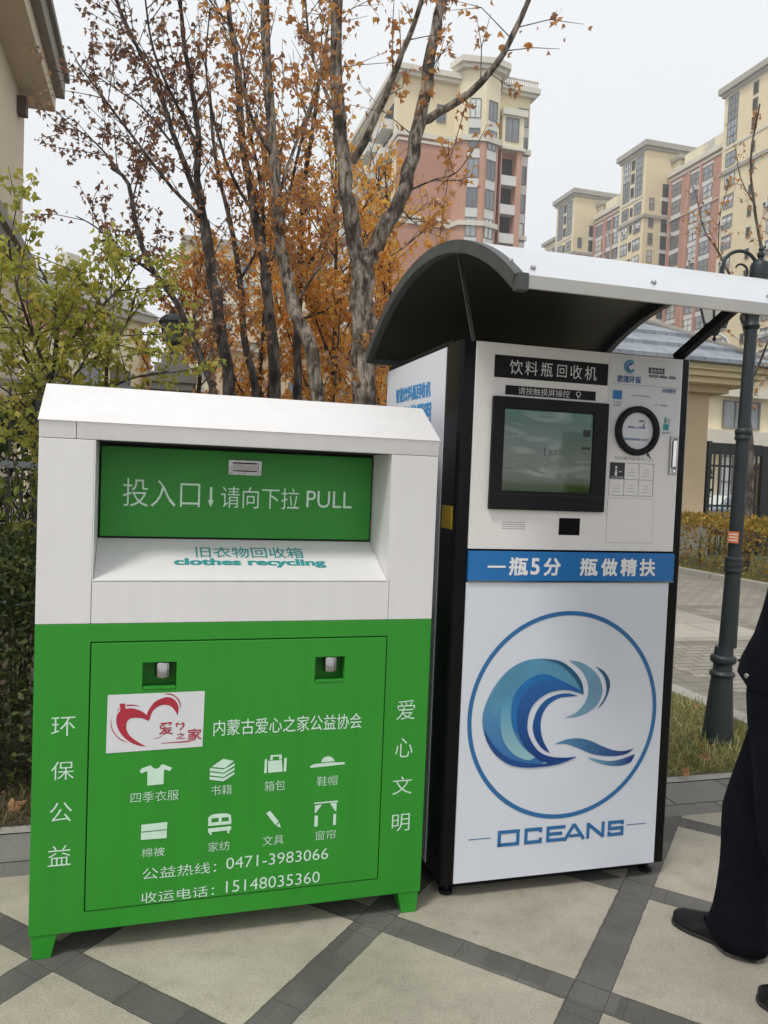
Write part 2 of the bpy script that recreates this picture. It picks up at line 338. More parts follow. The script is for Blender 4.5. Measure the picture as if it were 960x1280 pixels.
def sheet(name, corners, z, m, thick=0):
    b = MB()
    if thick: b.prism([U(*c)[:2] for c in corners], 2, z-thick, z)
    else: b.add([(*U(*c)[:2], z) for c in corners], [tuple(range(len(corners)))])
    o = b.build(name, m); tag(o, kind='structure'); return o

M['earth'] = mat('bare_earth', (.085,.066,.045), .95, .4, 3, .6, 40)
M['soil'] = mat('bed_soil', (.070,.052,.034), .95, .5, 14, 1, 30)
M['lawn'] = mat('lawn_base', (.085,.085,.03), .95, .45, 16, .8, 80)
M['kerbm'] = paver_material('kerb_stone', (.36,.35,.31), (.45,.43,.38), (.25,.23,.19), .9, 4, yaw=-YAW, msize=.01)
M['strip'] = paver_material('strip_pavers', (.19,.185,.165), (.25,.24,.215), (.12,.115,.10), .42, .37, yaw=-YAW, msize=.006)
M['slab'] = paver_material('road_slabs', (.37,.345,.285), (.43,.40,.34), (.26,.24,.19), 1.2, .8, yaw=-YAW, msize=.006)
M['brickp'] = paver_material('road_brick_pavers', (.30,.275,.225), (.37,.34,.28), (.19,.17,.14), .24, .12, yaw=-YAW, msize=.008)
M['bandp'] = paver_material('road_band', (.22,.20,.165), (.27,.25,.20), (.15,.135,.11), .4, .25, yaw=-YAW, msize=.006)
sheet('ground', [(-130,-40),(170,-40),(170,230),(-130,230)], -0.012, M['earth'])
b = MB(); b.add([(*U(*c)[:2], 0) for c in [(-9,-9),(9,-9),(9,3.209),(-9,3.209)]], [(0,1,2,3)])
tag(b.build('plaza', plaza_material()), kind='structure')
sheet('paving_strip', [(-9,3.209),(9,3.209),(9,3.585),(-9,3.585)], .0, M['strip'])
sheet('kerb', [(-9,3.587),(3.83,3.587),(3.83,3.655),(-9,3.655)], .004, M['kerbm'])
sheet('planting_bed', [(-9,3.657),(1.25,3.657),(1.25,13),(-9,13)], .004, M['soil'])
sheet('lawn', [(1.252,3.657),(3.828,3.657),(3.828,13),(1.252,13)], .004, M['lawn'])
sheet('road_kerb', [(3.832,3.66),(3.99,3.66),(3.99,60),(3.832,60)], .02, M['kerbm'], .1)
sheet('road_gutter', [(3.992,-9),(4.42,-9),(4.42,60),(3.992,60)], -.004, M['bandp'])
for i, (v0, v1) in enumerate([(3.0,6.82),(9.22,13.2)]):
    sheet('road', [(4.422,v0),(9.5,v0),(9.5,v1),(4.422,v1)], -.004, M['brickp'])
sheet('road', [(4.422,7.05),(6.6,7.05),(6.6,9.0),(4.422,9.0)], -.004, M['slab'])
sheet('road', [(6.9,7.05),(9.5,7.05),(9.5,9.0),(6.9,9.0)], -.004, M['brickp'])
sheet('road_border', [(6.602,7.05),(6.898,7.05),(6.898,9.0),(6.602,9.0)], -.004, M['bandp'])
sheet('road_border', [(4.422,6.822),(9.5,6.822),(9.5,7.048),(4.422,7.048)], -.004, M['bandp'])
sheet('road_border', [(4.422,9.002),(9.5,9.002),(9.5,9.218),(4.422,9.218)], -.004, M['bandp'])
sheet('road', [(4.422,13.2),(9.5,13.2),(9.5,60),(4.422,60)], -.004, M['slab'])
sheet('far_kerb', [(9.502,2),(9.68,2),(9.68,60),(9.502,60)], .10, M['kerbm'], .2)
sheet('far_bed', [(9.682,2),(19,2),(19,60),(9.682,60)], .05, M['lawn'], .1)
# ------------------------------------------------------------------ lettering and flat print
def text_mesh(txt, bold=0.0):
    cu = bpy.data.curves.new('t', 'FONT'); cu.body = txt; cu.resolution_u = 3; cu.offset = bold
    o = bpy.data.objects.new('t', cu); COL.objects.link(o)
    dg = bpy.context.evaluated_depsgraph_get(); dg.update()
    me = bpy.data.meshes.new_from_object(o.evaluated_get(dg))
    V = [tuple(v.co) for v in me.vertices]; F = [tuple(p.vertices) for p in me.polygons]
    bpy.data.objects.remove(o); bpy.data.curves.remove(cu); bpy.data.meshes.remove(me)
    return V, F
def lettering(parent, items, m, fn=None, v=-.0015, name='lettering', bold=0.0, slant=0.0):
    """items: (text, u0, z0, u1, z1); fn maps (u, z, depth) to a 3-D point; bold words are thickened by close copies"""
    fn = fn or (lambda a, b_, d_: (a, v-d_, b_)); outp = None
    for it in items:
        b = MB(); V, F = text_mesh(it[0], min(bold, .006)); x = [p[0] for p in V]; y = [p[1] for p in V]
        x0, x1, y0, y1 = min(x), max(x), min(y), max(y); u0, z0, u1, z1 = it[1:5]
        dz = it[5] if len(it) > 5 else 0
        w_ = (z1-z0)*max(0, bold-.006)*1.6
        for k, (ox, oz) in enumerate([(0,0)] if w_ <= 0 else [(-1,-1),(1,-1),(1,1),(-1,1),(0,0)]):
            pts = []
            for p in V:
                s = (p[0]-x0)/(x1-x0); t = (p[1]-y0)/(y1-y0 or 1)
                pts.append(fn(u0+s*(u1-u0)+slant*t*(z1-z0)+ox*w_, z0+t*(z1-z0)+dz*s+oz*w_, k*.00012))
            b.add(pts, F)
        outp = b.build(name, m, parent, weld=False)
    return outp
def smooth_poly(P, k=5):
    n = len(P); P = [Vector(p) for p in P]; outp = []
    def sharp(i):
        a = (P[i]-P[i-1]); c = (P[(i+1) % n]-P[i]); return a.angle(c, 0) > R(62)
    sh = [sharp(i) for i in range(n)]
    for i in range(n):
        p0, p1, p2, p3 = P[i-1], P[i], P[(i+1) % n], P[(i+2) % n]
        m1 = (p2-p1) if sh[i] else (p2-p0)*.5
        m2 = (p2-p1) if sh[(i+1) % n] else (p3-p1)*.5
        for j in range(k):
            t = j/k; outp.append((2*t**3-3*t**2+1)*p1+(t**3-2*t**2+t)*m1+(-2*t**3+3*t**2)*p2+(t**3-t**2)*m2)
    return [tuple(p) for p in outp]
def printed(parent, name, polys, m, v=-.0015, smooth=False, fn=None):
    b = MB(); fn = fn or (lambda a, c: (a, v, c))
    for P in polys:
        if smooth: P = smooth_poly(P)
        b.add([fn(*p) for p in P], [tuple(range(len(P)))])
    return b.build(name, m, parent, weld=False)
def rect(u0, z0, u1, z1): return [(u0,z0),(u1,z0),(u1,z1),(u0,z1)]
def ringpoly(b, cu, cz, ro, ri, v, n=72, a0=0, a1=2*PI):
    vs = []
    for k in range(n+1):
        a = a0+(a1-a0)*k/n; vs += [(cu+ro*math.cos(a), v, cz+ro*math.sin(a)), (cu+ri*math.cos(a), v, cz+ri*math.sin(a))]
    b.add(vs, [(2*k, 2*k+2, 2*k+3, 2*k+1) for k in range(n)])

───

Begin at the first line of the data above and repeat each line exactly, stopping after the line containing "o = b.build(name, m);". Omit the pictures.

● **SOLUTION TO THE PROBLEM**
Write part 2 of the bpy script that recreates this picture. It picks up at line 338. More parts follow. The script is for Blender 4.5. Measure the picture as if it were 960x1280 pixels.
def sheet(name, corners, z, m, thick=0):
    b = MB()
    if thick: b.prism([U(*c)[:2] for c in corners], 2, z-thick, z)
    else: b.add([(*U(*c)[:2], z) for c in corners], [tuple(range(len(corners)))])
    o = b.build(name, m); tag(o, kind='structure'); return o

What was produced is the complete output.